11 Oct

Four Decades of Corporate Personhood

In 1971, soon-to-be US Supreme Court Justice Lewis Powell sent his now famous memo (“The Powell memo 1971“) to Eugene Sydnor, then Education Chair of the US Chamber of Commerce. The result was an emerging corporate culture funding and founding hundreds of think tanks, university professorships, and organizations like the American Legislative Exchange Council (ALEC).

A significant effect of this memo was to begin forming the idea that “corporations are people.” It was Powell who authored the landmark majority opinion in First National Bank of Boston vs Belotti which became the foundation opinion for “Citizens United” – supporting the idea of corporate personhood. An opinion harshly dissented by William Rehnquist.

Powell placed a specific emphasis on a more favorable corporate tax structure

In addition to the ideological attack on the system itself (discussed in this memorandum), its essentials also are threatened by inequitable taxation, and — more recently — by an inflation which has seemed uncontrollable.

A false premise has emerged as a result of the “corporations are people” message. It is the idea that taxes in the United States are an undue burden, to the point of being a violation of corporate “rights” to profit. Corporate conservatives and lobbyists have been pushing for a reduction not only in the top tax rate, but in corporate taxes as well.

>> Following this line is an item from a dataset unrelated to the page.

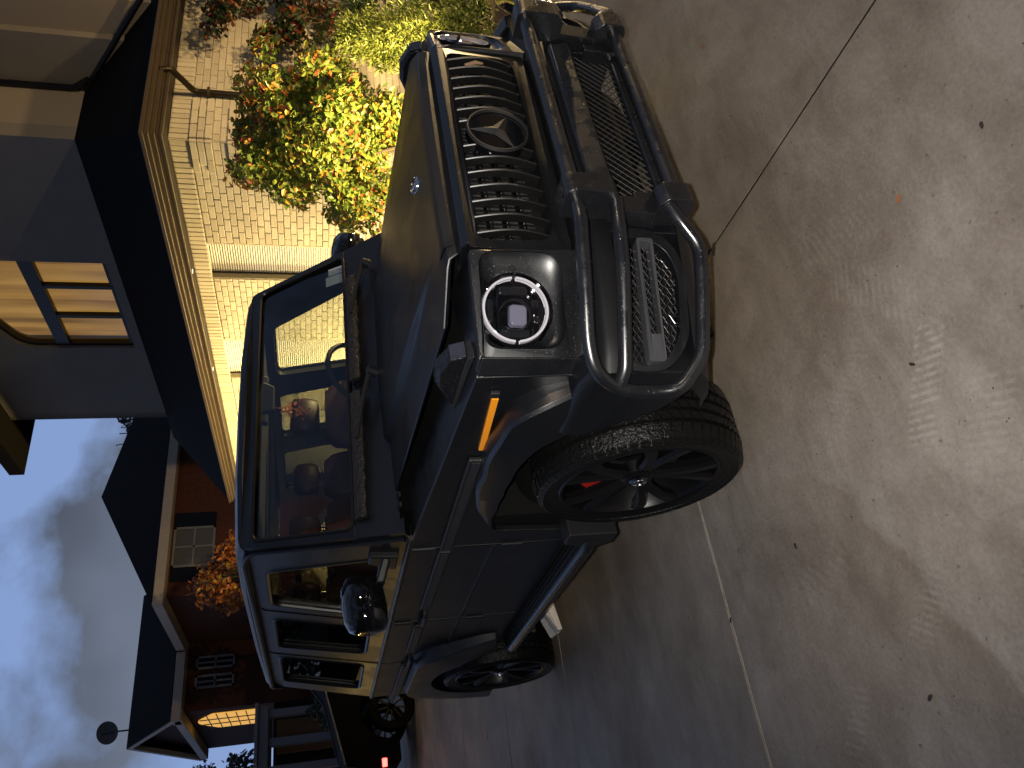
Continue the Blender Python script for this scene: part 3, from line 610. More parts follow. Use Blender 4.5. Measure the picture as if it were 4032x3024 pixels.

The message they are sending is that the US has the highest corporate tax rate in the world at 35%. That high rate is an imposition on the “freedom” of the market to make a profit, translating into jobs. The facts on the tax issue do not support their argument.

Just looking at the top rate a corporation could pay, does make it look like the US rate is high:

Comparison of Corporate Tax Rates chart

The problem is, the most profitable companies take advantage of off-shoring, combined reporting, and a myriad of other tax shelters. The effective rate, or total ratio of taxes paid after deductions significantly lowers the percentage paid. Remember, this is an average rate:

US Corporate Tax Rate chart

The US effective rate has hovered around 26%, around average for OECD nations.

A more compelling number is the “Corporate Income Tax as share of GDP.” This number has been on the decline since the 1950’s, with steep drops during the 1970’s and mid-2000’s:

Corporate Income Tax as a Share of GDP chart

In 2010, the corporate income tax fell to less than 2% of GDP. For a frame of reference, here are other Western Industrialized nation’s numbers:

Canada 3.5
Japan 4.3
France 2.8
Germany 1.7
UK 3.4

In reality, US Corporations are paying far less than they have, or even should to the nation that afforded them the opportunity to succeed. Paul Krugman frames it nicely:

This whole fuss is much ado about nothing — or rather, it’s about the ability of special interests to create a firestorm of publicity over the alleged need to do something that, whaddya know, would improve their bottom line.

For a corporation such as GE to pay zero taxes on billions of dollars in profits is, in reality, unpatriotic. Do they not feel a sense of obligation beyond pure profit to the nation and people who provided enormous resources for their success? A new framework on taxes must be developed. Too much of our economic burden has shifted to the shrinking middle class in the US and Wisconsin.